His violence is primitive and chaotic - and the movie isn't. It is full of technical stunts and ridiculous plotting devices where the Joker is 30 steps ahead of everyone else. His most terrifying moments are when he wields a small knife and lies to victims about the way he became "scarred." Those parts are awesome.

But why the reliance on frantic pacing? Are they afraid we'll get bored with something more thoughtful and menacing? Why the silly plots? Why not keep it simple? The Joker has great lines - "look at what I can accomplish with a few bullets and a little gasoline." I like this idea. Why not delve into it - why not restrict the Joker for the entire movie - why make him so powerful and with a collection of people behind him? Why not be one guy with a gun, a few knives, a some cans of gas...and just the naked will do go crazy?

I thought this would be a Dogme-inspired Batman movie. Or at the least, a crime movie and not a super hero movie. It started out as if it were a crime film - but the bus crashing through the wall, let the cat out of the bag. The system can't help itself - it can't make anything but a super hero movie, even though the audience longs for something much more exciting - movies about characters vs. an amusement park ride.

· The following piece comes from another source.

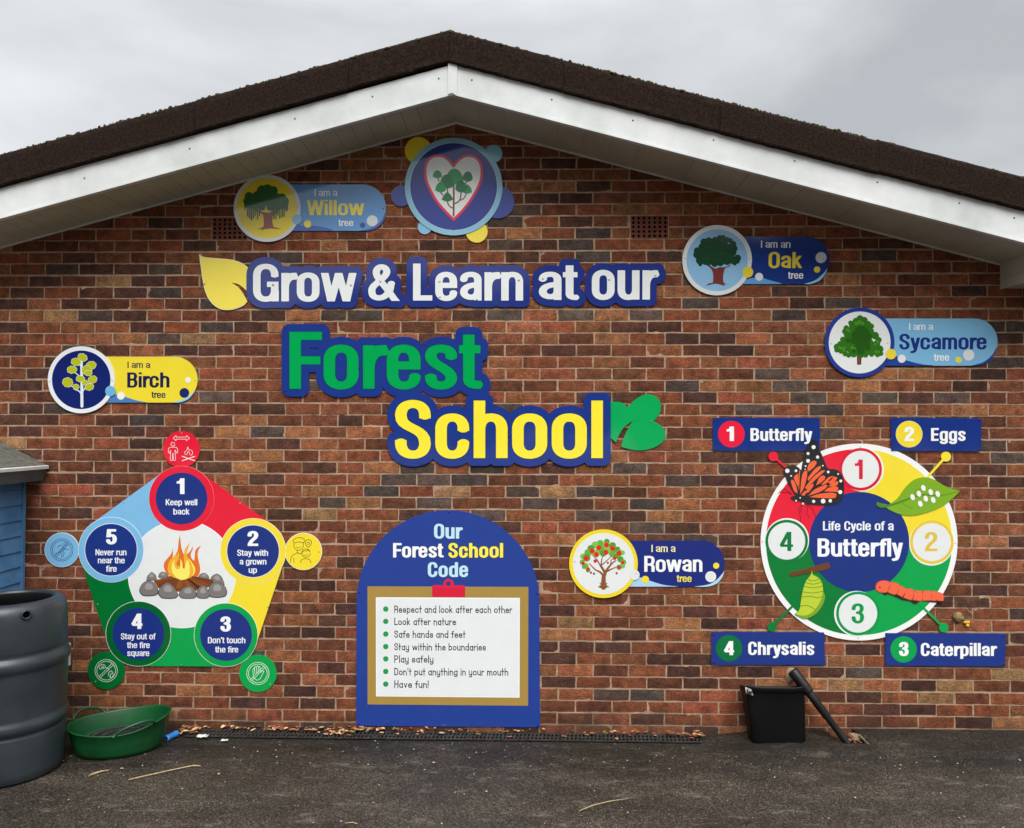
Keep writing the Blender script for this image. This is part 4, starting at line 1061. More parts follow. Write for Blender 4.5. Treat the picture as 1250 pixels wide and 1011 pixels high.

Lastly - the filmmakers clearly "get" the mayhem and anarchy of the Joker. They capture it brilliantly. But what they lack is a response to it. There is a philosophy in the mayhem, but no philosophy about Batman and what he represents. Sure, there is something in there about being a knight and an anti-hero, maybe philosophy is the wrong word. There's no poetry about it. Nothing new. Nothing interesting. Nothing really human.